IL GABINETTO DI GUERRA
La prova definitiva che siamo oltre il tradizionale sostegno a distanza, più ancora che nel «pacchetto di aiuti per la difesa di Israele senza precedenti» che Biden chiederà nei prossimi giorni al Congresso, sta in un atto a temperatura simbolica rovente, irreversibile. Per la prima volta nella storia, un presidente americano ha partecipato alla riunione del Gabinetto di guerra dello Stato d’Israele. È evidente che nell’inferno che si è spalancato dal 7 ottobre Washington sfuma il proprio ruolo di mediatore internazionale (quello che emergeva quando l’interlocutore palestinese era l’Olp) e accentua quello di guardiano dell’avamposto occidentale assaltato dalla jihad.
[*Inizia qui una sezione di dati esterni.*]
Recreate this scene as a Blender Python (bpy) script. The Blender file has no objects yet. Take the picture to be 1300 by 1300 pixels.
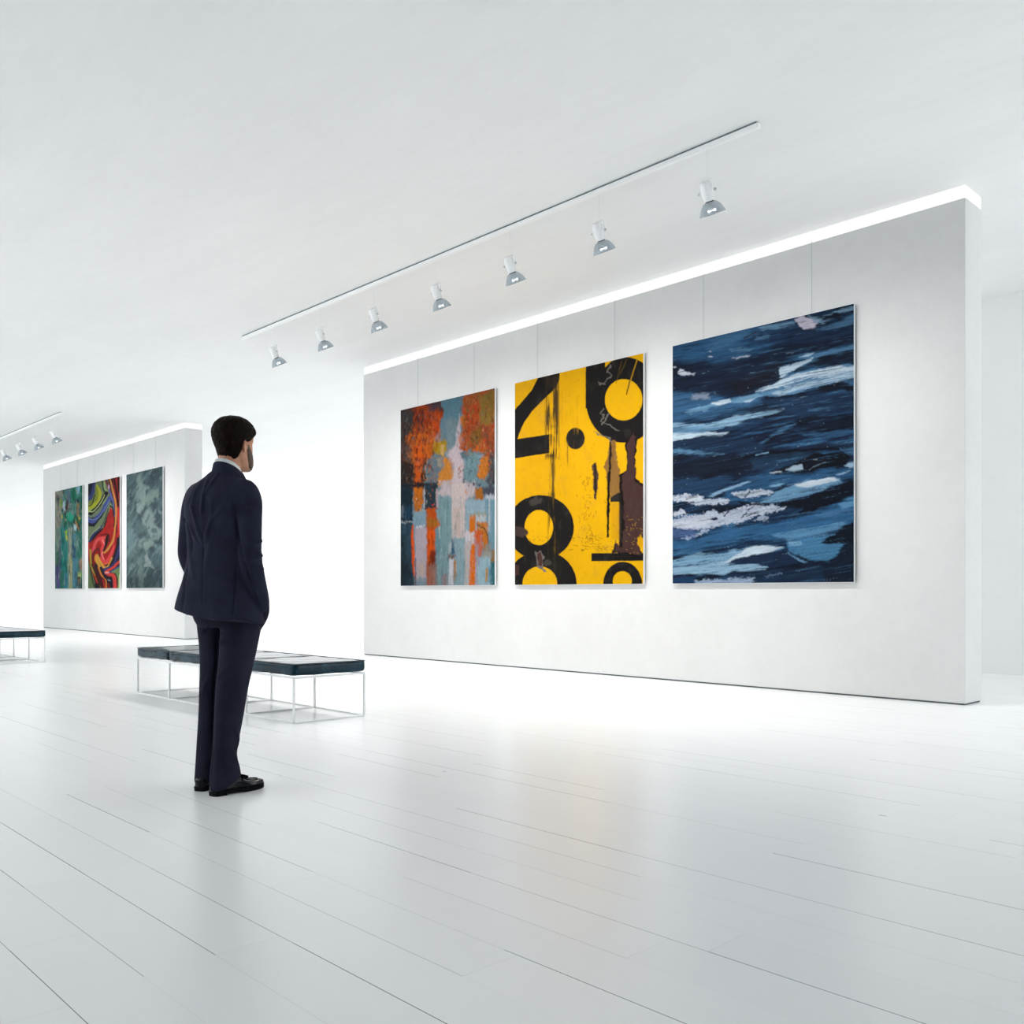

Non a caso Biden è l’unico leader che afferma senza ipocrisie linguistiche (quelle in cui ancora ieri si involveva il cosiddetto Alto Rappresentante Ue per la politica estera Josep Borrell) ciò che è apparso via via sempre più chiaro: la «responsabilità» della strage all’ospedale di Gaza è «dell’altra squadra». «I dati mi sono mostrati dal Pentagono», ed è la massima perentorietà possibile. Insomma, ieri in terra d’Israele il vecchio Joe è stato, certo inaspettatamente, il comandante in capo.
Quel che non è stato spesso, non lo dimentichiamo affatto. Quel che non è stato, soprattutto, il giorno dello sciagurato, disordinato, addirittura inverosimile ritiro dall’Afghanistan. L’errore originario, quello che ha convinto le varie canaglie globali che l’America era in ritirata, che la reaganiana “città sulla collina” spegneva la luce. Se il più devastante pogrom anti-ebraico dai tempi dell’Olocausto (perché questo è stato) ha innescato un soprassalto di coscienza sul ruolo dell’America nel suo vecchio condottiero, è la migliore notizia per tutti gli uomini liberi. Intanto, stiamo alla cronaca: ieri non sembrava lui, il vecchio. Ieri, di fronte alla Storia che rischia ancora una volta di collassare, la cariatide sembrava ancora e sempre l’Europa, strutturalmente incapace di nominare l’amico e il nemico. Il vecchio Joe invece, guardando negli occhi i sopravvissuti alla carneficina islamista, usava accenti quasi fallaciani: «Non è necessario essere ebrei per essere sionisti». Riabbiamo un comandante.